AJAX Engineering reported Q3 FY’26 results amid industry transition challenges, including monsoon impacts and emission norms changes. Nine-month revenue grew 2% YoY to INR 1,345 crores. Q3 revenue was INR 434 crores vs. INR 548 crores last year. Management remains confident in long-term growth, supported by infrastructure spending and the strategic launch of new CEV-5 machines, expecting a stronger FY’27.
Q3 and 9-Month Financial Review
For the 9 months ended December 31, 2025, AJAX Engineering recorded a total revenue of INR 1,345 crores, reflecting a modest 2% growth on a Year-over-Year (YoY) basis. The non-SLCM revenue segment showed resilience, growing by 4.5%, while spares and services revenue increased by 14% YoY.
Adjusted EBITDA for the 9-month period stood at INR 154 crores, down from INR 207 crores in the corresponding period last year, resulting in an EBITDA margin of 11.5%. This compression was attributed to gross margin pressure from the impact of product mix change, notably the absence of high-margin slip form pavers sold last year.
For the third quarter (Q3 FY’26), revenue was INR 434 crores, compared to INR 548 crores in Q3 FY’25. Adjusted EBITDA for the quarter declined to INR 48 crores (from INR 88 crores YoY), with the margin settling at 11%, impacted by one-time marketing costs.
Operational Strategy and Outlook
Management highlighted that the recent period was characterized by operational transition, headwinds from prolonged monsoons, and customer cash flow constraints. In response, the company focused on situational awareness, evidenced by launching the new CEV-5 machines in Q4 FY’25 to gather real-time feedback.
The company maintains strong financial discipline, highlighted by a current cash balance (including debt market investments) of INR 810 crores. Looking ahead, the outlook remains positive, driven by the government’s sustained focus on infrastructure development, including an 11% increase in capital expenditure allocation for FY ’27.
AJAX is steering the business for long-term health, planning to commission its fifth manufacturing facility in Q1 of FY ’27. Management anticipates that volume growth and operating leverage, combined with anticipated price adjustments, will aid profitability from FY ’27 onwards.
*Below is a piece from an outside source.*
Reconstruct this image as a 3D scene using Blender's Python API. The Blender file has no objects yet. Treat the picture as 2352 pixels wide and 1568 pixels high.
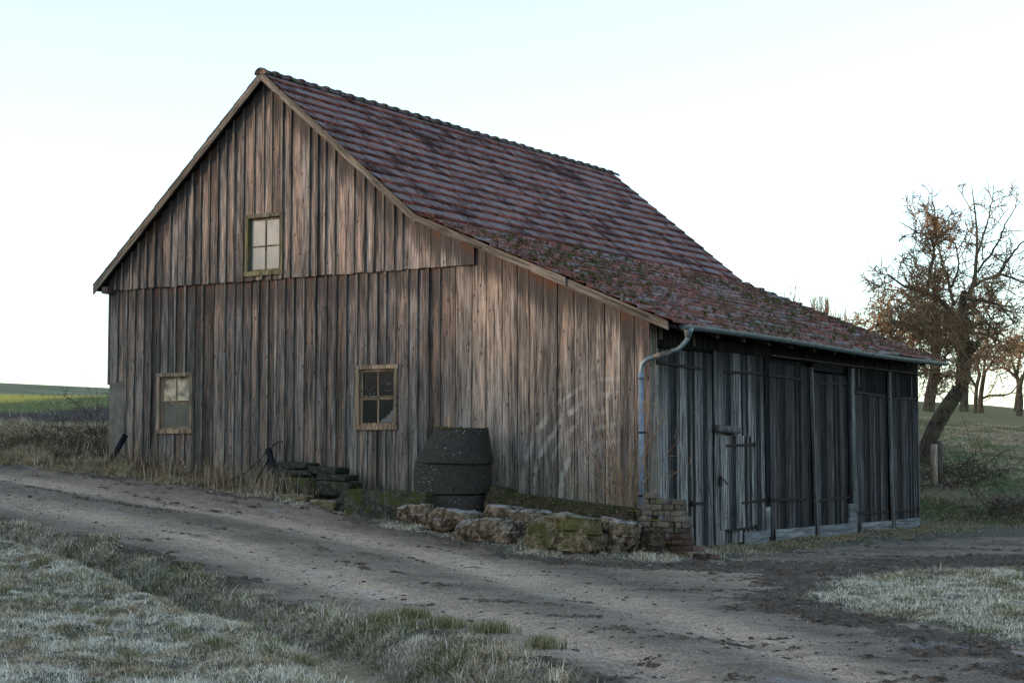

Segment Performance and Pricing
Secondary sales remained healthy throughout Q3, indicating underlying demand persistence. Non-SLCM revenue grew 13% YoY in Q3, and spares/services grew 11% YoY.
Regarding pricing, management noted that market share has been maintained at a high level (between 78% and 82% in the last four months). The strategy involves a calibrated approach to pricing, aiming to restore margins, although exact price hike percentages were not specified, with confidence in covering cost increases by Q1 of FY ’27.
In the smaller SLCM segment, states like Uttar Pradesh, Maharashtra, Odisha, and Gujarat are leading demand recovery. The company expects to sell close to 225 to 250 units of the new UDAAN product by the end of the current fiscal year, a product positioned for lower-end applications, including CC roads and small residential structures.
Q4 Momentum and New Initiatives
Management expressed optimism for Q4, anticipating a stronger shift in demand momentum in January that they hope will continue through February and March. However, achieving the high base of Q4 last year (which exceeded 2,000 SLCM units) is considered unlikely due to current conditions.
On other segments, interest in pavers is improving, highlighted by a potential rental contract for a 25-kilometer road in South Tamil Nadu. Furthermore, there is interest from organizations like the Border Roads Organization and Ministry of Defense concerning the potential application of 3D printing technology.
The company confirmed that the new facility targeted for H2 completion is now expected in Q1 of FY ’27, described as a tactical decision related to the non-SLCM portfolio rather than an operational delay.